Tuesday, May 24, 2016

Flag lapel pins and Crosses - we can do be better than that

Some mornings within my path of retirement I wake up early, make breakfast, and watch Morning Joe. Today, right before I was about to leave the room to head out to the garden and do a little yard work, journalist Sebastian Junger was at the table to discuss the trauma of coming back to the U.S. after being in the wars. In brief, he said they come back from a 'tribal' atmosphere in which people take care of one another - without question. If one is hurt - everyone pitches in to help. When soldiers return to the U.S. there is no community that does that. Soldiers are left alone - or left in the hands of a massive  bureaucracy. That is a simplification of his comments - go to his new book Tribe: On Homecoming and Belonging.

I needed to write today once I heard him make a powerful statement about what our politician (and the rest of us) could do to help soldiers coming home. He said something like: Get the flag pins off suits - then you have to do something substantive rather than relying on a symbol to show your support. I sank back in my chair. I remember all the grief politicians receive if they don't wear a flag pin. During  political races, if you forgot your pin or simply didn't wear one - you will be ridiculed and called un-American. And yet, wearing pins or waving flags does little to help a neighbor or care for the poor or protect the country or support those who have been through traumatic events. A pin is a symbol and like all symbols, they mean nothing if they do not have life behind them. I'm not talking about life a long time ago. I'm talking about that life now - that patriotic life - now - in each member of the tribe.

I needed to write not so much to comment about flags on lapels, but to write about crosses - on necklaces - on long chains - dangling from clergy necks - being carried along public streets on Good Friday - on windshields or bumpers. In the spirit of Junger,tim I might suggest we start saying things like: Get the crosses off our clothes - cars - necks. Then we would have to do something substantive rather than relying on a symbol to show our faithfulness. The decoration does nothing. The life that embodies the way of the cross all that is needed. In fact, it may be then that the followers of Jesus may be more of a light in the world. I know that this is when many will say: Just wait a second. Look at all the good we do through LSS or LWF or this or that church organization or foundation.  
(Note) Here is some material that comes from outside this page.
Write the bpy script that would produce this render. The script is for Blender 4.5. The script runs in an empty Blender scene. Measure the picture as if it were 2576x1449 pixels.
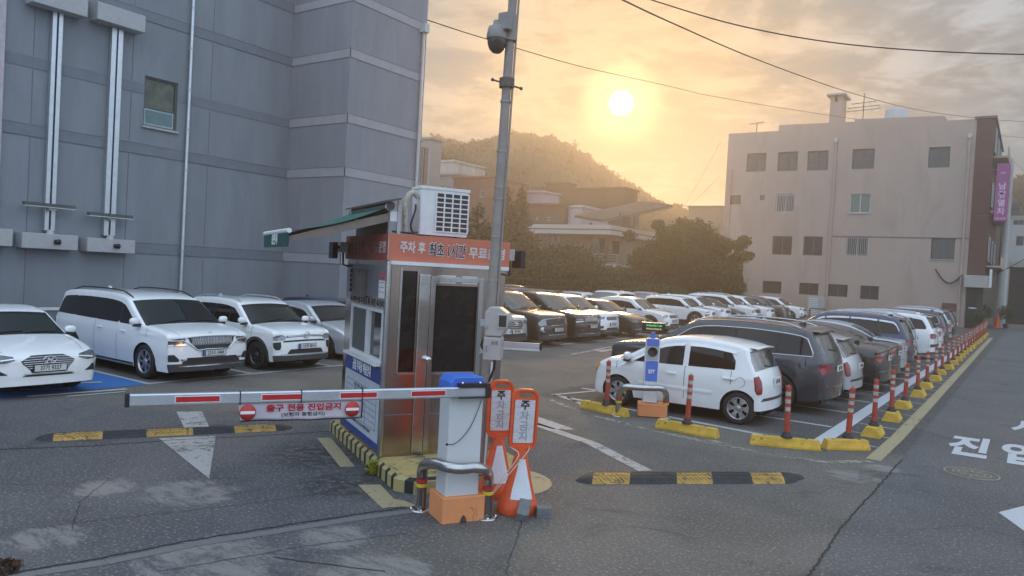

So let me say this. Junger and the others were talking about the Veterans Administration. Yes, it is a good part of the government - but that cannot allow us a a whole people to simply forget about the task we each have to bring our soldiers back into the society with hopefulness and honor. And so it is with we who call ourselves followers of Jesus and yet always point to something beyond ourselves  - some agency - some specialized ministry - to  be how we are followers. Someone out there is doing it  - another group in another place is doing it - we can go over there and do it. What about the simple notion that we be the followers of Jesus in the places in which we find ourselves. How about extending ourselves without the religious t-shirt or being a part of a larger 'show' of solidarity? That may all be good and fine, but too often we have a history of letting the day-to-day nurture and care of neighbors get put onto others.

Could it be that when we take off the flag pins - the crosses - the bumper stickers - t-shirts we may find that we are left with the simple notion of having our lives become the substance behind the symbols so that the world really gets to see what those symbols mean in real life? More and more I have come to see spirituality as those moments within ordinary time that gives a real life face and body to the image of God that empowers such life. Quite like a Jesus who acted in the moment to create the character of God's Reign that so many simply wanted to talk about or worship through rites and rituals and lapel pins.